Friday, February 21, 2014

German hand writing? You kidding me?

Handwriting is a typical example of a generational issue in Germany. About once a year, some paper will lament the dire state of German handwriting and invoke "culture" or "fine motor skills", the choice depending on the author's understanding of science or on the seasonal dictates of wordsmith fashion.

The other, more persistent lament, is "our youngsters are disrespectful and lazy". Apparently, every generation since Socrates said that about the offspring they had generated, tried to educate - and failed.

Handwriting is also a highly political issue, mixing cultural views with a certain view of history and patriotism.

So, German handwriting, do you feel up for a brief post on the subject?
You do not have to have the slightest idea of German, don't worry, all we want to do is show you something.

Start by clicking in this link to a recipe for rosehip wine in the standard German handwriting before World War II. In the first line, you might be able to identify the letter "F" as the very first one and the "i" in Liter.

Now look at this version used from about 1953:

We put boxes around the capital letters L and S because they are known to become indistinguishable at the hands of a hurried writer. 

One more, from 1968, and then we get to the point. This one is from East Germany but very much like its West German counterpart from 1972, so we just give you one.
Would you be surprised if we reveal to you that conservative German politicians are lamenting the loss of the 1953-ish version?

Yes, the version in which a capital L and a capital S can become indistinguishable at the hands of a stressed or careless writer.

Personally, we have an ambivalent attitude to the German alphabet mainly for the letter ß -- the "thing", the only one without its own capitalized version, rendered in the old days of the teletype and the ASCII printers as "sz" or "ss", and utterly useless as a letter despite a few issues with some words where replacing ß with ss could be confusing.

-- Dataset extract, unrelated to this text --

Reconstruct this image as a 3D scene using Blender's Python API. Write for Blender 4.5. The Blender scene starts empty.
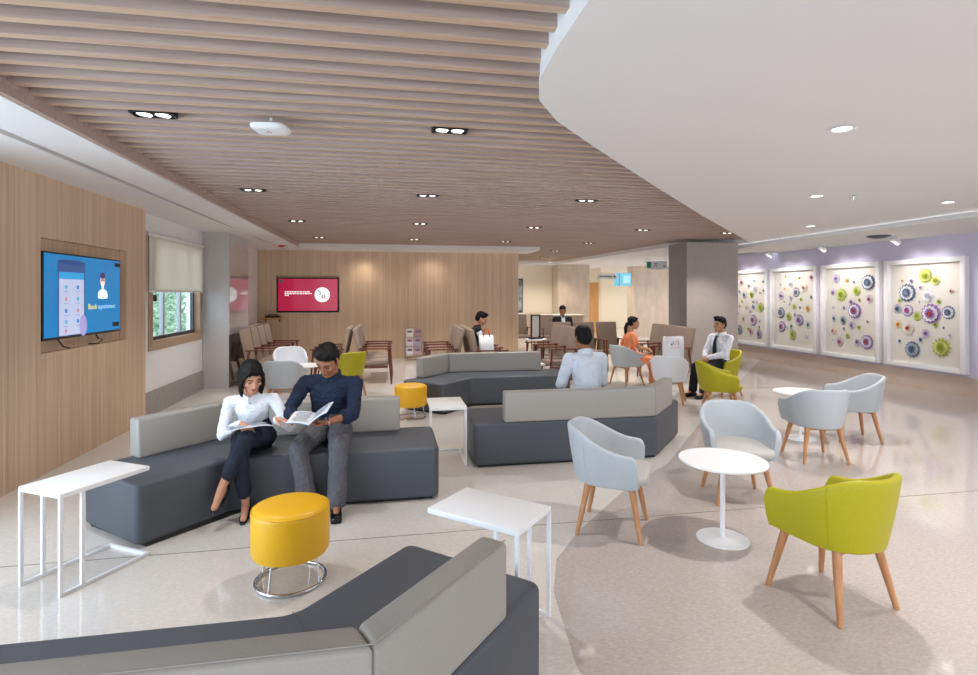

On a practical level, why would anybody prefer a complicated version to a simpler one, especially if you want stuff to be readable and writable by millions of foreigners who immigrate to your country?

So, the simple version makes you feel less connected to your history?

Well, well, for the real traditionalists in Germany that should mean going back to the old Gothic from the first example because the first simpler Latin cursive was introduced around 1941 by you guessed who.

At the end of the day, we bet our Susan B. Anthony dollar on simplicity. The latest push for tradition won't go anywhere.

Yes, we are aware of the Chinese writing versions and the value of calligraphy but that's a different subject.